Negotiations between Mr. 'Joseph Lorenz, attorney for the trustee, and Messrs. Lowell Birrell and Herbert Birrell, attorneys for the landlord, began on December 6, 1943. Mr. Lowell Birrell suggested a lease on the old terms as modified by the 1941 agreement; Mr. Lorenz replied that the rental was too high.2 On January 28, 1944, a conference was had between Mr. Lorenz and Mr. Herbert Birrell at which the former proposed that a rental dependent upon a percentage of the tenant’s sales might be the basis for a new lease. Mr. Birrell replied that this seemed a good arrangement to him personally but he was not authorized to accept the proposition and would have to take it up with his principal. In subsequent telephone conversations, the last one occurring on February 7, Mr. Herbert Birrell told Mr. Lorenz that the desirability of a lease providing for a rental based on earnings would depend to a large extent upon the debtor’s new management which could not be known until the reorganization had progressed further, and that there was no hurry about the matter. The next meeting between the attorneys was held on March 23, 1944, at which time Mr. Lowell Birrell asked Mr. Lorenz whether the trustee would consent to give up the premises. Mr. Lorenz replied that he believed the lessor had waived its right to exercise the option to cancel the lease, and the meeting broke up in disagreement. In the meantime, beginning in January, the landlord had been considering offers by others to lease the premises, but the trustee was not informed of such offers. On May 9th Mr. Lorenz wrote Mr. Lowell Birrell that the trustee wished to assume the lease as modified by the 1941 agreement. No reply to this letter was received. At the end of May the trustee sent a check to the lessor for the full amount of the rent due, but the lessor returned it, lest acceptance should prejudice its rights.

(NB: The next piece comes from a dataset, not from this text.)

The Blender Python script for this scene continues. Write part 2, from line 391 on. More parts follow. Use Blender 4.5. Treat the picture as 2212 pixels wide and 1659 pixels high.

We see nothing in these facts to create an estoppel against the lessor. The appellant claims that Mr. Herbert Birrell’s statement that the desirability of a lease with rental based on earnings would depend on the debtor’s new management and there was no need for hurry lulled the trustee into inactivity and caused him to do nothing further in connection with the premises. But all he could have done was to negotiate with the lessor for a new lease. There is nothing to indicate that if such negotiations had been diligently prosecuted by the trustee between February 7th and March 23rd, they would have resulted in an agreement between the parties. The lessor’s willingness in December to have the trustee “assume” the modified lease is no proof that he would have agreed to it in February, when offers from other prospective tenants were under consideration. Nor was there anything unfair in the lessor’s failure to inform the trustee of such offers; the trustee was aware that rental values were rising and had no reason to suppose that the landlord would deal only with him. As we see it, each side was haggling to get the best terms possible from the other without disclosing the terms which would be satisfactory to it. The maximum inference to be drawn from the remarks of the lessor’s attorneys is that the lessor was in no hurry to come to a decision; and even if it was a mis*594representation, as the appellant contends, because the lessor’s attorneys had already decided that a rental based on earnings would be unacceptable, we do not see that that is relevant. There was no representation that the lessor would not exercise its power of termination if it should later reject the trustee’s offer. Whether such a representation, if it had been made, would have furnished ground for an estop-pel we need not decide.

The order is affirmed.

In 1941 the parties by agreement modified the amount of the annual rental but it is unnecessary to specify the terms of the modification.

Although the parties spoke in terms of “assuming” the lease as modified, what was meant was the making of a new lease at the same rental.